Mais l'affaire s'élargit vite et prit en peu de temps de grandes proportions. Comme il arrive d'ordinaire, un premier acte de sévérité, en frappant l'opinion publique, réveilla l'attention ou la passion populaire, et suscita de nouvelles dénonciations. Pline fut effrayé de la multitude des gens déjà accusés ou sur le point de l'être. Il y en avait de tout àge, de tout sexe et même de tout rang. Les accusations n'étaient pas toutes faites à visage découvert le légat reçut un libelle anonyme, contenant beaucoup de noms de vrais ou prétendus chrétiens. Pline ne pouvait envoyer sans examen tout ce monde au supplice. Il fallait d'abord s'assurer de la vérité de l'inculpation. Pour cela, il soumit les inculpés à une instruction minutieuse. Il commença par leur demander s'ils étaient chrétiens. Pour ceux qui le confessaient sans réticence, la solution du procès n'était pas douteuse, et Pline lui-même avait établi précédemment la procédure à suivre. Mais, pour ceux qui niaient, la situation se compliquait.

A la question : « Ètes-vous chrétien? » beaucoup, en effet, avaient répondu négativement, les uns niant l'avoir jamais été, les autres disant avoir cessé de l'être depuis plusieurs années, quelques-uns depuis vingt-cinq ans. On mit à l'épreuve la sincérité de leurs réponses, en les obligeant à adorer les statues des dieux, le portrait de l'empereur, et à maudire le Christ, ce qu'ils firent sans difficulté. Mais une nouvelle question se présentait, au sujet de ceux qui déclaraient avoir été chrétiens,

mais avoir depuis plus ou moins longtemps renoncé au christianisme. Le nom de chrétien cachait-il quelque crime de droit commun, quelque acte immoral, inhérent à l'exercice de la religion? Dans ce cas, l'apostasie même ne devait pas désarmer la justice, et ceux qui abjuraient le christianisme demeuraient encore responsables devant elle des actes délictueux accomplis quand ils le pratiquaient. A découvrir si de tels actes avaient été commis s'appliqua surtout Pline. Interrogés, tous les apostats répondirent que leur erreur avait seulement consisté à s'assembler à jour fixe, avant le lever du soleil, pour chanter les louanges du Christ, à promettre par serment de s'abstenir de tout crime, vol, brigandage, adultère, abus de confiance, et à se réunir une seconde fois pour prendre en commun un repas innocent, pratique abandonnée même depuis une ordonnance du gouverneur interdisant les associations. Deux femmes esclaves, qui avaient chez les chrétiens rang de diaconesses, furent mises à la torture et confirmèrent par leur témoignage la déclaration des apostats.

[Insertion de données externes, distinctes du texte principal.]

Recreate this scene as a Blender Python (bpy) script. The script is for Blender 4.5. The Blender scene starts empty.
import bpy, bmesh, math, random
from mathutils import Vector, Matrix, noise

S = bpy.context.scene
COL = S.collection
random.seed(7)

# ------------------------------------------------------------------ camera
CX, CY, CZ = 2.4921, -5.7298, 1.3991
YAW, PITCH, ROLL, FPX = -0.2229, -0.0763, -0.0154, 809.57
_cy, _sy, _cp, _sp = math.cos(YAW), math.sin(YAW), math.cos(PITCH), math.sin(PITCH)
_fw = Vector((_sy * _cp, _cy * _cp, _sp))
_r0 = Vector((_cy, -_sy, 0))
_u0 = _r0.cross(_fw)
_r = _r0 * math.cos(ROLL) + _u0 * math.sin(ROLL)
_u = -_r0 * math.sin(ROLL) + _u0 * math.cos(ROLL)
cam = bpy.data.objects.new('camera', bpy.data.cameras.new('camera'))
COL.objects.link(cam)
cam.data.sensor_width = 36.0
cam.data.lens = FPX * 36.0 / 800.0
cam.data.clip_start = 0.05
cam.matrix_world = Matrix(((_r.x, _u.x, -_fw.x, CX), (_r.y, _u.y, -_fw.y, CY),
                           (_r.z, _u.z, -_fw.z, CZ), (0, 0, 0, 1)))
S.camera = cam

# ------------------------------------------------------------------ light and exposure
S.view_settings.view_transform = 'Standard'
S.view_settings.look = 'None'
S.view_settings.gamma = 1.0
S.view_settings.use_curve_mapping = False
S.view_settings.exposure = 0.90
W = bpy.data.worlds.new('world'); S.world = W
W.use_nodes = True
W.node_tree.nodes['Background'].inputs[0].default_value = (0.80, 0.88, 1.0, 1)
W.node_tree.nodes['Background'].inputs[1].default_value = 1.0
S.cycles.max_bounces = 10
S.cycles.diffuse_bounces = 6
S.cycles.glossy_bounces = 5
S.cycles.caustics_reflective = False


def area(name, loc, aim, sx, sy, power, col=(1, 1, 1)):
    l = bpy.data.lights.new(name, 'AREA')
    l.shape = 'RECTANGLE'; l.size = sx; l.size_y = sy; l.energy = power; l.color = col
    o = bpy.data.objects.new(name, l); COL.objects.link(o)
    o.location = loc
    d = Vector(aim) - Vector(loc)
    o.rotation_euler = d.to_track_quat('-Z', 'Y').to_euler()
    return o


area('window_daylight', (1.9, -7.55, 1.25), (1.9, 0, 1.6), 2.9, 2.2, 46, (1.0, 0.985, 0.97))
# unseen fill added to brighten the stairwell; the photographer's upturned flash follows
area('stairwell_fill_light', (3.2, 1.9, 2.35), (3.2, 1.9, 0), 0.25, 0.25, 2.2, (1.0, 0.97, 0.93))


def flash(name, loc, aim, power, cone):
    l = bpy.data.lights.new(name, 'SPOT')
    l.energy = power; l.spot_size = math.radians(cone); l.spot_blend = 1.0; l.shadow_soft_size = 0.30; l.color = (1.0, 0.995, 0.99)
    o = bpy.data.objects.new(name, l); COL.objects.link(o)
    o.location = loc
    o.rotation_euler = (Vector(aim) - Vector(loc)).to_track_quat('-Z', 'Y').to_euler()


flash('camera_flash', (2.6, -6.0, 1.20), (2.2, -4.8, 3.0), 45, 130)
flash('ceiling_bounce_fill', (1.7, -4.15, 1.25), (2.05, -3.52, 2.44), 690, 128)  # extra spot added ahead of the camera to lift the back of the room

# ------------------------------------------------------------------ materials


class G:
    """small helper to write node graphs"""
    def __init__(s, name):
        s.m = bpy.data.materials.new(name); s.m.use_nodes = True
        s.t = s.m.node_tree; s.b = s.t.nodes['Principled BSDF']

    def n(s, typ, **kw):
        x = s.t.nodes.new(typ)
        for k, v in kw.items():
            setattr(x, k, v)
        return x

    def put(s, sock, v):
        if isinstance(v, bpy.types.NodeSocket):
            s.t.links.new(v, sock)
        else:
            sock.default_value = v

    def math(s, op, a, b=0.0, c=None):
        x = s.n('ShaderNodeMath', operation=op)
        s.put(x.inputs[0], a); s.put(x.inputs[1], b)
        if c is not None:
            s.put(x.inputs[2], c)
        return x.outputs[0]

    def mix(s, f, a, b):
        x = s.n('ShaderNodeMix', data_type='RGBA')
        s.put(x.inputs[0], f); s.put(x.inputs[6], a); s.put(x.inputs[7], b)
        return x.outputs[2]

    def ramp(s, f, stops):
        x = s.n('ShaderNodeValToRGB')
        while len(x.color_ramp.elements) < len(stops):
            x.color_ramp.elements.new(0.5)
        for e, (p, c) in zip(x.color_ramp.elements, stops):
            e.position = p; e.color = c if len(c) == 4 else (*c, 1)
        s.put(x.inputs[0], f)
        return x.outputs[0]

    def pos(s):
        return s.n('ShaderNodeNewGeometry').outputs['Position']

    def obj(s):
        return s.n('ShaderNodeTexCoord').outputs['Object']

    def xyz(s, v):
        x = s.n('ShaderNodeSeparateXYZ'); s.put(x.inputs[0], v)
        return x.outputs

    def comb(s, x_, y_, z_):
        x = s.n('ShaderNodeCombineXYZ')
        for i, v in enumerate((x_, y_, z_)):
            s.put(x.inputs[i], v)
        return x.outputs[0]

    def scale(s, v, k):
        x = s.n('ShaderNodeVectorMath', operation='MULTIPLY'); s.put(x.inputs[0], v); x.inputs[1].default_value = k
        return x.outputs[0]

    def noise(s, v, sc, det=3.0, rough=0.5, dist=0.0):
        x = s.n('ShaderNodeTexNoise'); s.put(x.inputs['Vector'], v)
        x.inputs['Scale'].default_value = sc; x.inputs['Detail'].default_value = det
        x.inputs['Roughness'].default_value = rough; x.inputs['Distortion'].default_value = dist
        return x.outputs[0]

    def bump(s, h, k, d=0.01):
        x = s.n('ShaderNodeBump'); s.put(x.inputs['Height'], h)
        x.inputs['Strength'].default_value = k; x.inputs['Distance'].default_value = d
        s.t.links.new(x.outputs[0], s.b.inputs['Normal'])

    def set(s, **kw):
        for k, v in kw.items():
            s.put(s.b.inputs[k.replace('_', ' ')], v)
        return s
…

De ces réponses concordantes une seule chose résultait ceux qui jadis avaient été chrétiens partagèrent une superstition. excessive et mauvaise, » pour employer l'expression de Pline, sans qu'aucun reproche plus grave pût leur être adressé. Cette considération, jointe au grand nombre des accusés, tant présents que futurs, décida Pline à suspendre le procès et à consulter l'empereur. Il lui soumit cette question: Est-ce le nom seul de chrétien qui est punissable, ou les crimes commis sous ce nom? Pline a déjà par lui-même préjugé la réponse, en envoyant au supplice des hommes qui avaient persisté à se dire chrétiens sans qu'aucun fait accessoire ait été mis à leur charge. Mais tout autre est la situation des apostats, contre qui n'a été relevé non plus aucun crime de droit commun. Faut-il les punir parce qu'ils ont porté naguère le nom de chrétien, sans que leur apostasie puisse aujourd'hui leur profiter? Faut-il au contraire faire grâce à leur repentir et absoudre ceux qui, ayant été chrétiens, ont cessé ou cesseraient de l'ètre? Pline ne cache pas à l'empereur qu'il incline vers ce dernier parti, et y voit un moyen de pacifier, au point de vue religieux, la province, en ramenant beaucoup d'égarés.